• [SOURCE DATA]:
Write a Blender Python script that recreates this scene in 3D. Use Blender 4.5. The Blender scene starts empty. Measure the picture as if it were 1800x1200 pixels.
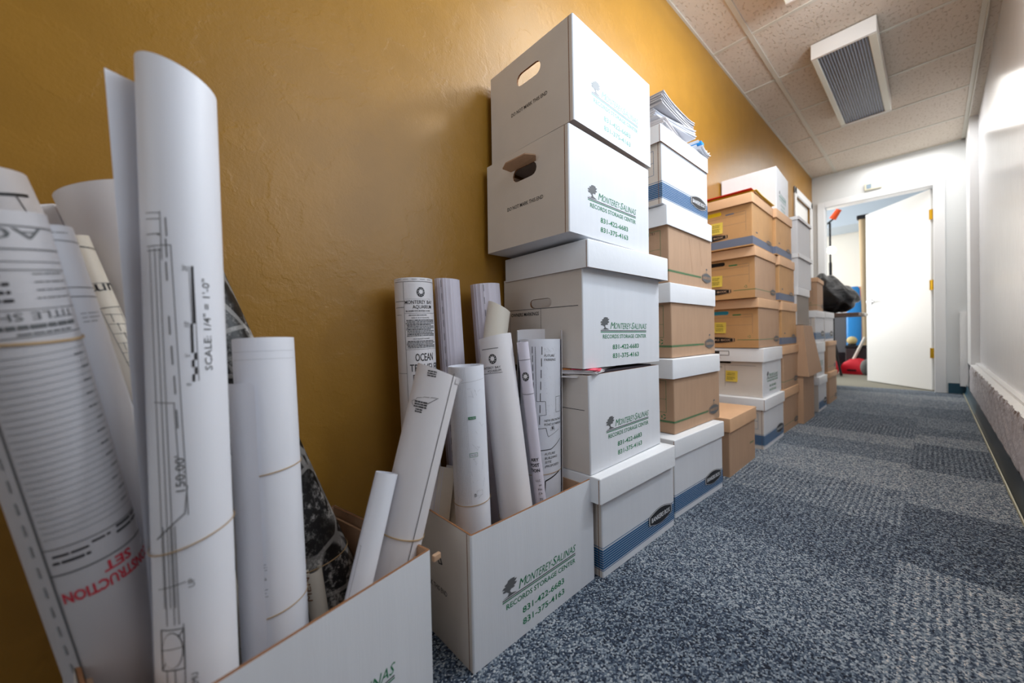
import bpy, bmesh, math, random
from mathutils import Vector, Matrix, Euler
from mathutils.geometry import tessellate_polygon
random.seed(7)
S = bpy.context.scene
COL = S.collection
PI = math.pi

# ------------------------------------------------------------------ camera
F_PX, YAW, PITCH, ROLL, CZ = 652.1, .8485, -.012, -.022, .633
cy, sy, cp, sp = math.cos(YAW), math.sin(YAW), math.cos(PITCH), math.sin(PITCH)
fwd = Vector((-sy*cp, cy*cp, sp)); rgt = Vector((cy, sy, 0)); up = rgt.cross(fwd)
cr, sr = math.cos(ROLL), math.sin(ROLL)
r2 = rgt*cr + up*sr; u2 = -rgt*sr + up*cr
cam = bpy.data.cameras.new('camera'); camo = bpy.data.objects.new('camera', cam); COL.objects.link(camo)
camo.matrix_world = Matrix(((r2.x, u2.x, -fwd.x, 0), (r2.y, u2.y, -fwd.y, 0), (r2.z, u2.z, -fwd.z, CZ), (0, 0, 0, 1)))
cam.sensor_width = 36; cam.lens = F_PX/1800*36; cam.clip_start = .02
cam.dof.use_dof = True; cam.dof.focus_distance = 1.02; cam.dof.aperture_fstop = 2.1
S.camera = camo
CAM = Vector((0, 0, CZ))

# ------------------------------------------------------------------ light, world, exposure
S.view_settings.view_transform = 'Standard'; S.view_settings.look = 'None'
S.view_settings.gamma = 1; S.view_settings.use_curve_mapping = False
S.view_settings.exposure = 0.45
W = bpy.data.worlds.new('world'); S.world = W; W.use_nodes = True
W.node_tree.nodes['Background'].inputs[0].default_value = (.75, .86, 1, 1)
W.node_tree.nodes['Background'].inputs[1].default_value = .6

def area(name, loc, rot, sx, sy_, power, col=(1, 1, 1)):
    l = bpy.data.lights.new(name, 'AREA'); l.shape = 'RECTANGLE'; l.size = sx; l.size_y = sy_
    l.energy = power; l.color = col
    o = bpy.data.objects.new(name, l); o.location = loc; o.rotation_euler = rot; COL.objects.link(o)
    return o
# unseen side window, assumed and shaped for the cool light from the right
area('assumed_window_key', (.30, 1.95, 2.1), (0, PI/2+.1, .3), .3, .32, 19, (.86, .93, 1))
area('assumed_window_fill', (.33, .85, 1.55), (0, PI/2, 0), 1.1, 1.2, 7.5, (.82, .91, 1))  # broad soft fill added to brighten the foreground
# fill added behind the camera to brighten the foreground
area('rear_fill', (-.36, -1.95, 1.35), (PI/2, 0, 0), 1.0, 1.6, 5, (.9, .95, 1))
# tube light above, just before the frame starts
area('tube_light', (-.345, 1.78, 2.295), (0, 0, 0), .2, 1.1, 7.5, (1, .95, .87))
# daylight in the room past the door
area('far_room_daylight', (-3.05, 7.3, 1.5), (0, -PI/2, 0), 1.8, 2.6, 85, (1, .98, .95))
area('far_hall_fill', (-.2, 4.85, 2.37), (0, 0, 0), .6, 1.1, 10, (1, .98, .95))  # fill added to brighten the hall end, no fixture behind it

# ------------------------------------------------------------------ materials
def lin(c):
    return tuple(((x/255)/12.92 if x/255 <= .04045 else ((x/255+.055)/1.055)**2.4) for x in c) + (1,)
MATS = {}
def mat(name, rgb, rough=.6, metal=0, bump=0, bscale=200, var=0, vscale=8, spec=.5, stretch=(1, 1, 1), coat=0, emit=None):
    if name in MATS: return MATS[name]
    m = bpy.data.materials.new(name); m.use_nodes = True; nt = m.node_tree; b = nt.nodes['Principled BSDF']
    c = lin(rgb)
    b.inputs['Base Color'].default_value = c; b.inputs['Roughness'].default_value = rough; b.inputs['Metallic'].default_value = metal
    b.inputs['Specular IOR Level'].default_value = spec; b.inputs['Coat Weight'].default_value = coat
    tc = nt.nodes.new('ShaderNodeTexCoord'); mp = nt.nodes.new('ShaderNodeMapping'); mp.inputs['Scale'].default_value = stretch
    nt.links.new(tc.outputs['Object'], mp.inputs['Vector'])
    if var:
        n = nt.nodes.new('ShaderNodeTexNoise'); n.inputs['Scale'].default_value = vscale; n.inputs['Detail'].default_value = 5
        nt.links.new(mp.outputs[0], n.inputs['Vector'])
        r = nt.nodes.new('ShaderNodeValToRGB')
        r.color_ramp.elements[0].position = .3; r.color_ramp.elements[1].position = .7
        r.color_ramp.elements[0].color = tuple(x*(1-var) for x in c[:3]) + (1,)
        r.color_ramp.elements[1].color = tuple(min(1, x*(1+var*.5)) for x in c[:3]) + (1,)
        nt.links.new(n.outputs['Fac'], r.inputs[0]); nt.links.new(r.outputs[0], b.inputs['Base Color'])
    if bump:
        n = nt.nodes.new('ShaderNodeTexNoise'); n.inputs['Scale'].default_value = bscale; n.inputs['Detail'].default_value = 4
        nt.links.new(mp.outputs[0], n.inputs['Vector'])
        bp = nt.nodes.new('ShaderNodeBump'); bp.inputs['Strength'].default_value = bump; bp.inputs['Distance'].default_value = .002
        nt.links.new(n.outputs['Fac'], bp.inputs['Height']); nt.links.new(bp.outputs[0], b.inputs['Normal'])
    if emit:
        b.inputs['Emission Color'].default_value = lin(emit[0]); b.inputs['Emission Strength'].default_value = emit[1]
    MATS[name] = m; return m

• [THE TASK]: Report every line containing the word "scene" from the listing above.

• [TASK RESULT]:
Write a Blender Python script that recreates this scene in 3D. Use Blender 4.5. The Blender scene starts empty. Measure the picture as if it were 1800x1200 pixels.
S = bpy.context.scene